O elenco jovem, por sua vez, está a mais pura perfeição. Todos atuam da melhor forma possível e com bastante naturalidade, que funciona para passar a veracidade das situações e o limite que chegam naquele lugar claustrofóbico de tão imenso e perigoso. É difícil definir quem se sai melhor, já que todos possuem espaço para brilhar e entregar o melhor de si, mas Moises Arías (Hannah Montana), sem dúvida, se destaca. Julianne Nicholson (Eu, Tonya) tem uma performance poderosa, digna de uma indicação ao Oscar e que deve marcar por saber dosar o lado emocional da prisioneira, com a vontade absurda de sobreviver.

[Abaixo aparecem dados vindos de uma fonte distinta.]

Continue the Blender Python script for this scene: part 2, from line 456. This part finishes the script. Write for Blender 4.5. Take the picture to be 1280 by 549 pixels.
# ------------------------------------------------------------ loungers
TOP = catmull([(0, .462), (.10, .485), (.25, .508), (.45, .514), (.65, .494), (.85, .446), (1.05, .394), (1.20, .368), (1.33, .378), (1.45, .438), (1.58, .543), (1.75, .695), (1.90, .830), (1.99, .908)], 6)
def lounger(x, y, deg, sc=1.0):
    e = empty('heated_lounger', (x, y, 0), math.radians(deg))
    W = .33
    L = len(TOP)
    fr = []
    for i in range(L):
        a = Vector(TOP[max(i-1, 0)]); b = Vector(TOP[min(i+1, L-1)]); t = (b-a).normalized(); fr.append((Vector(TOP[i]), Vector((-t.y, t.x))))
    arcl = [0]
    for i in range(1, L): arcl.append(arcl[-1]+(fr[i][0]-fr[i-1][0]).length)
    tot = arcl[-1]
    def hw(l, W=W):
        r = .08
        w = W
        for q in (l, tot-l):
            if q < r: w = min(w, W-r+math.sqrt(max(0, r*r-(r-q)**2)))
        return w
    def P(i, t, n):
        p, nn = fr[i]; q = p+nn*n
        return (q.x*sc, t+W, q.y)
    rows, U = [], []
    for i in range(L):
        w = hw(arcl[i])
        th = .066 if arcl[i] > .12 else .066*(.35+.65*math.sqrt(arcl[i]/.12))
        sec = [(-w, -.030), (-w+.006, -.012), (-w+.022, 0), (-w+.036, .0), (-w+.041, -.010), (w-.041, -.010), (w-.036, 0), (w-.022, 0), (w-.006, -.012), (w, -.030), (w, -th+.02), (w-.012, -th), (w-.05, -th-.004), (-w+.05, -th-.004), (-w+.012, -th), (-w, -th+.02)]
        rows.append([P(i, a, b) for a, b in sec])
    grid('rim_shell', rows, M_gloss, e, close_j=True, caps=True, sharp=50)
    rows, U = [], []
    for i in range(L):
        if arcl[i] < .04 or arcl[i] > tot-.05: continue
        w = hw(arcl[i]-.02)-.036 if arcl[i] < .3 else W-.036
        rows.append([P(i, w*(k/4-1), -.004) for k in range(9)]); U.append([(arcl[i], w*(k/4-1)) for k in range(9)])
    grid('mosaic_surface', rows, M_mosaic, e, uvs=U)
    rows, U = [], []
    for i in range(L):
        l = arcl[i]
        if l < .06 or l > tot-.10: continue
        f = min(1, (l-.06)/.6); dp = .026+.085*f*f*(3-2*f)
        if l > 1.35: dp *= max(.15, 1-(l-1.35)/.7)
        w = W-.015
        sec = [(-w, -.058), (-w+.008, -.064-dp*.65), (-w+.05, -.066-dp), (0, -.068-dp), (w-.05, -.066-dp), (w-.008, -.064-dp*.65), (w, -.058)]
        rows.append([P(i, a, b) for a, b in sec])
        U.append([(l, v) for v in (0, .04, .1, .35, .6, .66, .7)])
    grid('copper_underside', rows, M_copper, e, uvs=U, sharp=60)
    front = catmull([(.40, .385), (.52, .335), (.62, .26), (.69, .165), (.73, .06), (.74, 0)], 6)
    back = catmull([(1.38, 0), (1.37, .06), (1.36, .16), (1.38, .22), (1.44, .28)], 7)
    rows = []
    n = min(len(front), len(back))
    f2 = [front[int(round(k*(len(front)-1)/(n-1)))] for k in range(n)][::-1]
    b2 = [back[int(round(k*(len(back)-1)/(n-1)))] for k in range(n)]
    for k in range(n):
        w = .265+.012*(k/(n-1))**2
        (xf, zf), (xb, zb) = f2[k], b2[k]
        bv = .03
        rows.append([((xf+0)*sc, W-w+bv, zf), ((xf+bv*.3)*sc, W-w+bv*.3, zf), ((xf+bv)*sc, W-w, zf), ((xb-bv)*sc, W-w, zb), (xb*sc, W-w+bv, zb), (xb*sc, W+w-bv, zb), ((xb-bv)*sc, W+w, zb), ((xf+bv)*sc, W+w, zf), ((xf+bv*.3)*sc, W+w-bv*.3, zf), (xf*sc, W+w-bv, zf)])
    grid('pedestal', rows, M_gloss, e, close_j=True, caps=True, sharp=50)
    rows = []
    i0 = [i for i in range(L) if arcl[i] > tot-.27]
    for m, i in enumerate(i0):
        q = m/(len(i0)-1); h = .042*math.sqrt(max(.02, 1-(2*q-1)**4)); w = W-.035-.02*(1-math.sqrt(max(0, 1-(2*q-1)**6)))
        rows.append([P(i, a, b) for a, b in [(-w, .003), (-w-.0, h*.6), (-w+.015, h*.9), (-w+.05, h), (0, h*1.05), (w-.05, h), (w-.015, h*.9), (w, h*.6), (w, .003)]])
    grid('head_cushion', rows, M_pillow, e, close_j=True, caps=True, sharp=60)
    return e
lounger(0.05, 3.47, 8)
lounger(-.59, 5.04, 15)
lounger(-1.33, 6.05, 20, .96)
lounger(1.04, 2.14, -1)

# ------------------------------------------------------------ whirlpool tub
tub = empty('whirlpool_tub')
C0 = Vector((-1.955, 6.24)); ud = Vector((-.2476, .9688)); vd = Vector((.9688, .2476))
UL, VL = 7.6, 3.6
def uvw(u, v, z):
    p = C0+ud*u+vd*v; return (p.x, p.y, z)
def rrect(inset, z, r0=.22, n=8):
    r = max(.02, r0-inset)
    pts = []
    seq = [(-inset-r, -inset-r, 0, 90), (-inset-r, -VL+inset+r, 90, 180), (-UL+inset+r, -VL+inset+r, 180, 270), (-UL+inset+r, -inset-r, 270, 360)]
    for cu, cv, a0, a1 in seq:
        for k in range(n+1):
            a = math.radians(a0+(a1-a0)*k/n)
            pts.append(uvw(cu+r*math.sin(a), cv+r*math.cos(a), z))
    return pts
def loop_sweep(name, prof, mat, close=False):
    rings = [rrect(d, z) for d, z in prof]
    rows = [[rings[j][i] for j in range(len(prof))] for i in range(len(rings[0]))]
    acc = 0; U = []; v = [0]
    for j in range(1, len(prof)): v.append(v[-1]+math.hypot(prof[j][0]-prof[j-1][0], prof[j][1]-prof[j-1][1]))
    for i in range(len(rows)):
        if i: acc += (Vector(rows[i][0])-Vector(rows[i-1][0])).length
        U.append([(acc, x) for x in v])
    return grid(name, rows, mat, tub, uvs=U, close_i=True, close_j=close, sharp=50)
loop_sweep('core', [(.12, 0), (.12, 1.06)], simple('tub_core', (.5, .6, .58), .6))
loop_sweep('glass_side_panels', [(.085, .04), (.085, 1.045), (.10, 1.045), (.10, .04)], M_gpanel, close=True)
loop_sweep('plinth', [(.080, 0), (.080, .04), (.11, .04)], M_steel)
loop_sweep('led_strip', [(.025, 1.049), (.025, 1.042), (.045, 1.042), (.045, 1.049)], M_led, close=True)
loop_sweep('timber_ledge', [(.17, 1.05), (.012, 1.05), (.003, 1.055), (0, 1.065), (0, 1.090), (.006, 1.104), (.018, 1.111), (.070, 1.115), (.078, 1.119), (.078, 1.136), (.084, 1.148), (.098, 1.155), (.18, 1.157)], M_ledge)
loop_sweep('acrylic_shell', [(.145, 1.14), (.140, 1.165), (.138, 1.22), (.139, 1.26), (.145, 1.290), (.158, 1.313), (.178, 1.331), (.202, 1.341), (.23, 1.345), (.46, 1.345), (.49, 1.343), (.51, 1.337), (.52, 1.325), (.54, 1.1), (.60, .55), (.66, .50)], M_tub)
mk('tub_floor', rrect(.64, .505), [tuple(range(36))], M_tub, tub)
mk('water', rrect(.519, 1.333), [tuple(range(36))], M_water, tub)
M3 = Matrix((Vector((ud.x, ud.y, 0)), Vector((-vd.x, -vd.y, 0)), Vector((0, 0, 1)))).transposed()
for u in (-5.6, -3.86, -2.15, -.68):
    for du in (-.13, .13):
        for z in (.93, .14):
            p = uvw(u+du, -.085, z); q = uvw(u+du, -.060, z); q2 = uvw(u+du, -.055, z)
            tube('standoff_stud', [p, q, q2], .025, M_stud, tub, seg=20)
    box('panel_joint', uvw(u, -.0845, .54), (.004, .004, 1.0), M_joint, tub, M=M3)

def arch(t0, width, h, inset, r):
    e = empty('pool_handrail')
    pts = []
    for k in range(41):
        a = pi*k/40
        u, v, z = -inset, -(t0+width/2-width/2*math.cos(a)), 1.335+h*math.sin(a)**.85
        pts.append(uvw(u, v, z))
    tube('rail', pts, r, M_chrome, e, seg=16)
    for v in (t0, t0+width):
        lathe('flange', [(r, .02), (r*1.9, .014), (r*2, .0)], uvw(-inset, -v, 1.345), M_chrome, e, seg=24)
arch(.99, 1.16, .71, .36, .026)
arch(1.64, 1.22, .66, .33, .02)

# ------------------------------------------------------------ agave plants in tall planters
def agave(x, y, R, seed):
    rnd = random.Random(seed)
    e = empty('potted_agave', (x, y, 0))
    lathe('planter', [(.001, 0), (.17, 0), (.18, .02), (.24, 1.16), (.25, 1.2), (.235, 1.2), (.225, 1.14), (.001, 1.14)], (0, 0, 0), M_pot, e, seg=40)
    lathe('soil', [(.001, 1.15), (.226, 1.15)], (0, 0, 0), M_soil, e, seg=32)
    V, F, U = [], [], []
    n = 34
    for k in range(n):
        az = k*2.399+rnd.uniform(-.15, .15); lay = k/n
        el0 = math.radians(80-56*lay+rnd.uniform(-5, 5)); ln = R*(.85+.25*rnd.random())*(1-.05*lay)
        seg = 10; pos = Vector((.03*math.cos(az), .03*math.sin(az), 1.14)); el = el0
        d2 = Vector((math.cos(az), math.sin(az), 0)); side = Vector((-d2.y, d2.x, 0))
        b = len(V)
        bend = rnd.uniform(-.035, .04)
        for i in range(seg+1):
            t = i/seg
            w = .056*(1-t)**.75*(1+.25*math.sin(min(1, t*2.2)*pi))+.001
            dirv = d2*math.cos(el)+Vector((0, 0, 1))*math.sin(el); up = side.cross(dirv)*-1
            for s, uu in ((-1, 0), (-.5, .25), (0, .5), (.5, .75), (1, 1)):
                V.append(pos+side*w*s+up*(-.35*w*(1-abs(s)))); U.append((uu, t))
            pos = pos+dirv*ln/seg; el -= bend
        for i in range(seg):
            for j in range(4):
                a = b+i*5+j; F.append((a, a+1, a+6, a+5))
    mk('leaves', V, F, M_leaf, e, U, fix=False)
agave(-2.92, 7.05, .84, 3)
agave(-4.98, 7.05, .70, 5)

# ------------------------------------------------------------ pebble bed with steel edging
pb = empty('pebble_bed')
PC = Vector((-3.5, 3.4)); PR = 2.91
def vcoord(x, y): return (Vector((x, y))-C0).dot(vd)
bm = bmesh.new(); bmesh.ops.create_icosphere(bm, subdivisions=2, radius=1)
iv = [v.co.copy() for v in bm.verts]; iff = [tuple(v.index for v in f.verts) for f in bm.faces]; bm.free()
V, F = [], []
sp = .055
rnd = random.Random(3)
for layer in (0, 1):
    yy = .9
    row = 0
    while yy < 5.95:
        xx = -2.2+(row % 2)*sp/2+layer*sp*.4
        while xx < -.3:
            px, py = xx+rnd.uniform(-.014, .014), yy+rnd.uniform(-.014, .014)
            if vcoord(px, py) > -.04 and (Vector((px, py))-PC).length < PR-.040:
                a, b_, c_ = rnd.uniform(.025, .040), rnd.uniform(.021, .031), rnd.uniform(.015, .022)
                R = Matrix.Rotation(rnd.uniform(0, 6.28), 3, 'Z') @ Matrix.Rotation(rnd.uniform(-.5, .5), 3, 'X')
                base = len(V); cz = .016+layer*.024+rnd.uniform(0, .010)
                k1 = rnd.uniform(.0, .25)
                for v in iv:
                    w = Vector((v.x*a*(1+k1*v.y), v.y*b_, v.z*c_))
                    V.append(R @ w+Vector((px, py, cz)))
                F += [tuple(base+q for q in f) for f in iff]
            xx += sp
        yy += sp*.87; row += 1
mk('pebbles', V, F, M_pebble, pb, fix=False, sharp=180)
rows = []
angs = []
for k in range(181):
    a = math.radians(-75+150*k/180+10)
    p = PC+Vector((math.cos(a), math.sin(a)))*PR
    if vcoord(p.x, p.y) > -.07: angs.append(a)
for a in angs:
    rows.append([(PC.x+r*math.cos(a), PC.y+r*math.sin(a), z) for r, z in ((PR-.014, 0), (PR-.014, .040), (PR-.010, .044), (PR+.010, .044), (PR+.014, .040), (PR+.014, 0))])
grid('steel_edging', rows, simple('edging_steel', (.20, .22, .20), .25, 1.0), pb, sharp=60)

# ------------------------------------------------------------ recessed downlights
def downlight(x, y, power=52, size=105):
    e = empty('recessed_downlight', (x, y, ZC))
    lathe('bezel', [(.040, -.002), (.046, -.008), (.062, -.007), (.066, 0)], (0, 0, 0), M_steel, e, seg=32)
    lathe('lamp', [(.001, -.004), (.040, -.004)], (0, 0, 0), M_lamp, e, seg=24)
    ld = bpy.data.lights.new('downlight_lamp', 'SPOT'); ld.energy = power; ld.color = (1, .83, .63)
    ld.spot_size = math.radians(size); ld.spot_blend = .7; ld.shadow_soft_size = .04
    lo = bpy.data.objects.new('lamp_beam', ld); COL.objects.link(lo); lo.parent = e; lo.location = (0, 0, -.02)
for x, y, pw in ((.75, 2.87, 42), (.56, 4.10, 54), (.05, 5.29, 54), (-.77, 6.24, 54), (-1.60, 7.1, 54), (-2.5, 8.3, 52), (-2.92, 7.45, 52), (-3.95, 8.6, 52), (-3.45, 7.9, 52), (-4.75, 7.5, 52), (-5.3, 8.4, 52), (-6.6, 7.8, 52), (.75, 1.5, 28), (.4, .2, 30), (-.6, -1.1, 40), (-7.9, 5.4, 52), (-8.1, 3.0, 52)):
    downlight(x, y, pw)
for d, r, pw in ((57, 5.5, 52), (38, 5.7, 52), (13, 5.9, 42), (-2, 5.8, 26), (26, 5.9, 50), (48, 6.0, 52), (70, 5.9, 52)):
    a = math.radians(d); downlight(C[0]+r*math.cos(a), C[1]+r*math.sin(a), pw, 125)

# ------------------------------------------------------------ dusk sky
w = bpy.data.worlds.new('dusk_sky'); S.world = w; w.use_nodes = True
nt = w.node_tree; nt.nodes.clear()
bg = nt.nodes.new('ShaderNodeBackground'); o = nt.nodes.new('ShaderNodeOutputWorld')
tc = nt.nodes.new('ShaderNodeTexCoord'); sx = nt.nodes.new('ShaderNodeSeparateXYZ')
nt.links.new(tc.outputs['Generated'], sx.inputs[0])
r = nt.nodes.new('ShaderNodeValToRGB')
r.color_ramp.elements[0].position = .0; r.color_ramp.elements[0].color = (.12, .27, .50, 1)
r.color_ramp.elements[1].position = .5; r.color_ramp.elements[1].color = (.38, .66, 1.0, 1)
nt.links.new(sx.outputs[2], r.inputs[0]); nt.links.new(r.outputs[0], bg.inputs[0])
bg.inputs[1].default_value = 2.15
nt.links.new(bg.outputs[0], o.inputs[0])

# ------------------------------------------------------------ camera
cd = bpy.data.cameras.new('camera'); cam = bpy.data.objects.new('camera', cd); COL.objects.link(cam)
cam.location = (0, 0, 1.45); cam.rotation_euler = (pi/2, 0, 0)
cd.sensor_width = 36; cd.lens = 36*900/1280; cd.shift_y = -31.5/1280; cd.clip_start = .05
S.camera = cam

O roteiro é forte e denso, que faz a narrativa ter quase um caminho próprio, especialmente por conta da absurda direção de fotografia de Jasper Wolf, que ressalta ainda mais a grandiosidade da natureza e explora detalhes belíssimos dos cenários naturais, algo muito semelhante ao que vemos em filmes como ‘Apocalypse Now’, por exemplo. Há cenas pesadas envolvendo animais e isso deve incomodar os mais sensíveis. É bom assistir com cautela nesses momentos pois realmente impacta, mas é importante destacar que não são gratuitas. Todos os elementos do roteiro imersivo e frenético possui uma explicação plausível e cada momento constrói aos poucos, a interação entre os personagens e suas decisões ao longo da história.

A direção

Alejandro Landes é um nome para se guardar preso na geladeira daqui para frente. O trabalho do diretor é sofisticado, prazeroso e seus enquadramentos impressionam, especialmente pela forma como mescla muito bem a sensibilidade das situações humanas, com a grandiosidade da guerra além daquelas meras pessoas. Seu estilo, com uma câmera que quase “flutua” pelas cenas, lembra e muito o de outro grande cineasta latino: Alejandro González Iñárritu. Claramente uma referência positiva em sua carreira. Em nenhum momento, mesmo quando para pra ser apreciativo, sua condução perde o ritmo ou o interesse do espectador, muito pelo contrário, se torna cada vez maior e mais envolvente conforme a história avança, culminando em um desfecho catatônico e que, mais uma vez, lembra bastante ‘O Regresso’, de Iñárritu, especialmente por conta de uma tal quebra da quarta parede na última cena.

Conclusão

Dessa forma, ‘MONOS: Entre o Céu e o Inferno’ é aquele acidente sublime, como ‘Parasita’, que acontece de vez em quando no cinema mundial e que leva seu fôlego embora com bastante facilidade, através de uma trama sensorial, imersiva e que explora a riqueza monumental do cinema sul-americano. Esse passeio selvagem e provocativo vai te tirar do eixo por completo e levar em uma jornada estonteante que só o cinema pode proporcionar. Nos últimos minutos de um ano incomum e difícil para a indústria do cinema, esse filme se consagra, com facilidade, como uma das melhores e mais impactantes obras.